A blog formerly known as Bookishness / By Charles Matthews

"Dazzled by so many and such marvelous inventions, the people of Macondo ... became indignant over the living images that the prosperous merchant Bruno Crespi projected in the theater with the lion-head ticket windows, for a character who had died and was buried in one film and for whose misfortune tears had been shed would reappear alive and transformed into an Arab in the next one. The audience, who had paid two cents apiece to share the difficulties of the actors, would not tolerate that outlandish fraud and they broke up the seats. The mayor, at the urging of Bruno Crespi, explained in a proclamation that the cinema was a machine of illusions that did not merit the emotional outbursts of the audience. With that discouraging explanation many ... decided not to return to the movies, considering that they already had too many troubles of their own to weep over the acted-out misfortunes of imaginary beings."
--Gabriel García Márquez, One Hundred Years of Solitude

Sunday, December 20, 2015

In a Lonely Place (Nicholas Ray, 1950)

The "lonely place" is Hollywood, where Dixon Steele (Humphrey Bogart) is a screenwriter with a barely held-in-check violent streak. This celebrated movie contains one of Bogart's best performances, though it looks and feels like the low-budget production it was. Bogart's own company, Santana, produced it for release through Columbia, instead of Bogart's employer, Warner Bros., which may explain why, apart from Bogart and Gloria Grahame, the supporting cast is so unfamiliar: The best-known face among them is Frank Lovejoy, who plays Bogart's old army buddy, now a police detective.
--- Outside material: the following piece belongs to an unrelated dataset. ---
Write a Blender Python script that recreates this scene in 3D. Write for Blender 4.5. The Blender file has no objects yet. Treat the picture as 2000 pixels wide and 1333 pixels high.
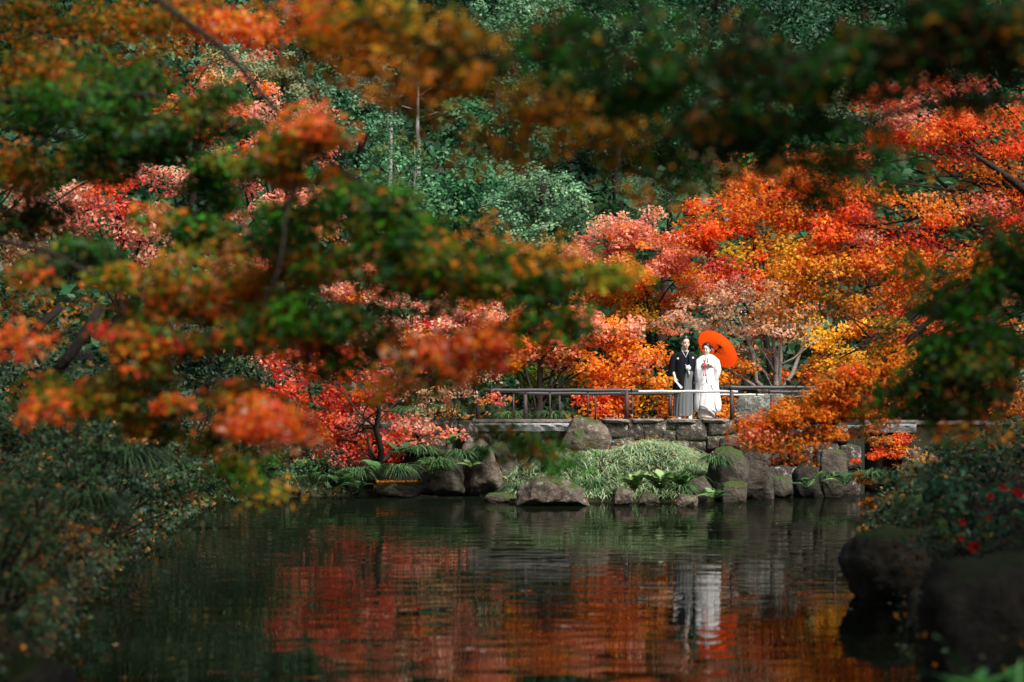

In a Lonely Place seems to be set in a different Hollywood from the one seen in the year's other great noir melodrama, Billy Wilder's Sunset Blvd. There are no movie star cameos and glitzy settings in the Bogart film. What this one has going for it, however, is a haunting, off-beat quality, along with some surprising heat generated between Bogart and Grahame, who plays Laurel Gray, a would-be movie actress with an intriguing, only partly glimpsed past. She has, for example, a rather bullying masseuse (Ruth Gillette), who seems to be a figure out of this past. In fact, the whole film is made up of enigmatic figures, including Steele's closest friends, his agent, Mel Lippman (Art Smith), and an aging alcoholic actor, Charlie Waterman (Robert Warwick). Both of them stick with Steele despite his tendency to fly off the handle: He insults and at one point even slugs the agent, while at another he defends the actor with his fists against an insult. Though the central plot has to do with Steele's being suspected of murdering a hat-check girl (Martha Stewart) he brought to his apartment to tell him the plot of a novel he's supposed to adapt, the film is less a murder mystery than a study of a damaged man and his inability to overcome whatever made him that way. And despite the usual tendency of Hollywood films to end with a resolution by tying up loose ends, In a Lonely Place leaves its characters as tensely enigmatic as they were at the start -- perhaps even more so. The screenplay by Andrew Solt reworked Edmund H. North's adaptation of a novel by Dorothy B. Hughes, with much help from director Ray.